37. Matthäus Schwarz calculates Fugger claims towards the Spanish fleets of 1557

Fugger Archive
FA 43.1
SENDER: Matthäus Schwarz
GENERAL INFORMATION: Paper booklet consisting of two double sheets. H: 43.5 cm, W: 59.2 cm. Dated 1557.

In 1557, two Spanish fleets brought the king and for merchants silver from the New World. A promise of 400,000 ducats was made to the Fuggers alone as compensation for earlier loans. Philip II of Spain had Fugger’s funds in the Netherlands confiscated because of the threat of national bankruptcy.
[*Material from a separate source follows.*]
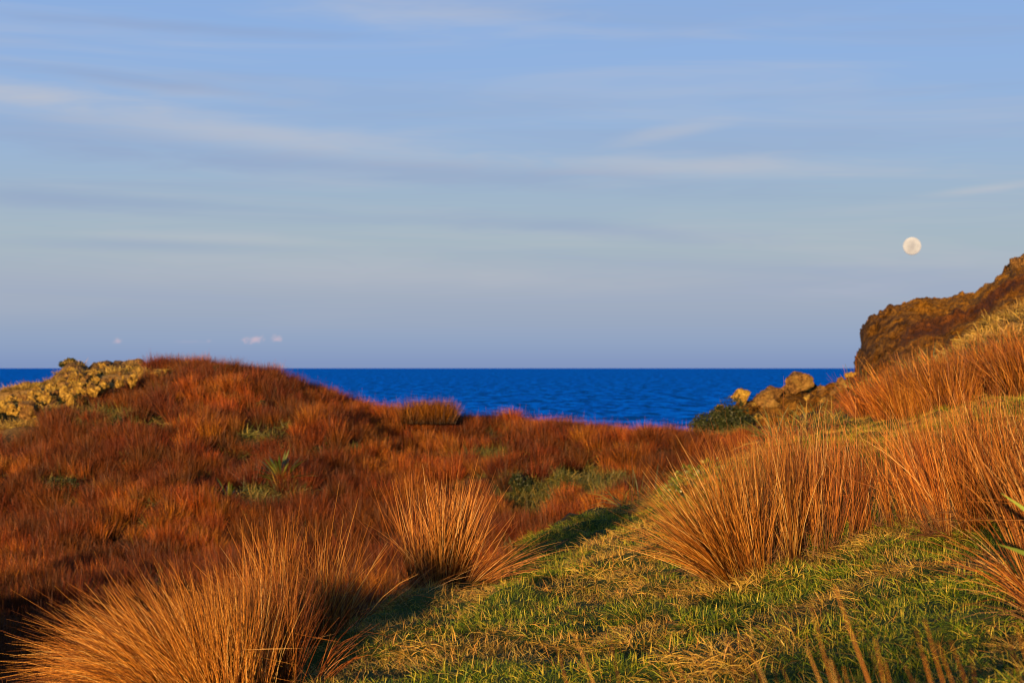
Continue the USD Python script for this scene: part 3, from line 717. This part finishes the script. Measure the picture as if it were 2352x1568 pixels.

Anton Fugger’s protests against this were of little avail, especially since his factor in Antwerp had failed to follow his instructions due to pressure from the Spanish. Hence, he sent a mining specialist called Sebastian Kurz to Brussels to enter negotiations with Erasso, the crown’s financier. In the meantime, debts of 600,000 ducats had accumulated, and Kurz’s aim was to achieve repayment and secure loans, possibly by leasing American mines. However, the Spanish side did not accept the proposal. In 1558, Matthäus Schwarz, the Fuggers’ chief accountant, converted Kurz’s results and data, supplemented by those he had procured himself, into his own set of figures.
In the document on display from 1558, Schwarz uses four different rows to calculate the amounts that the Fuggers received from Spain. In the first two rows he lists the money from the fleets of 1 July and 26 September 1557 in seven columns (cols 1–7). This money is due, in ducats (col. 2), to Anton Fugger, his nephew Hans Jakob and the Fuggers’ ‘common trade’ (col. 1). After deducting the costs (col. 3), their interest-free shares (col. 4) are shown in ducats. On the right side of the page, Schwarz converts the ducats into kroner (col. 5). With an interest rate of 14 per cent as well as the term from 1 July 1557 to 25 May 1559 (col. 6), the sum of capital and interest is given in column 7. The third row registers the shares from both fleets: 234,987 for Anton Fugger, 205,176 for Hans Jakob and lastly 126,850 ducats for the Fuggers’ ‘common trade’. In the fourth row, which is crossed out, Schwarz converts this total of 567,013 guilders (col. 2) into kroner (col. 3), as he had done above. With the interest (col. 4), the result comes to 762,267 crowns, which he further converts (cols 6-7). The document concludes with Schwarz’s own signature.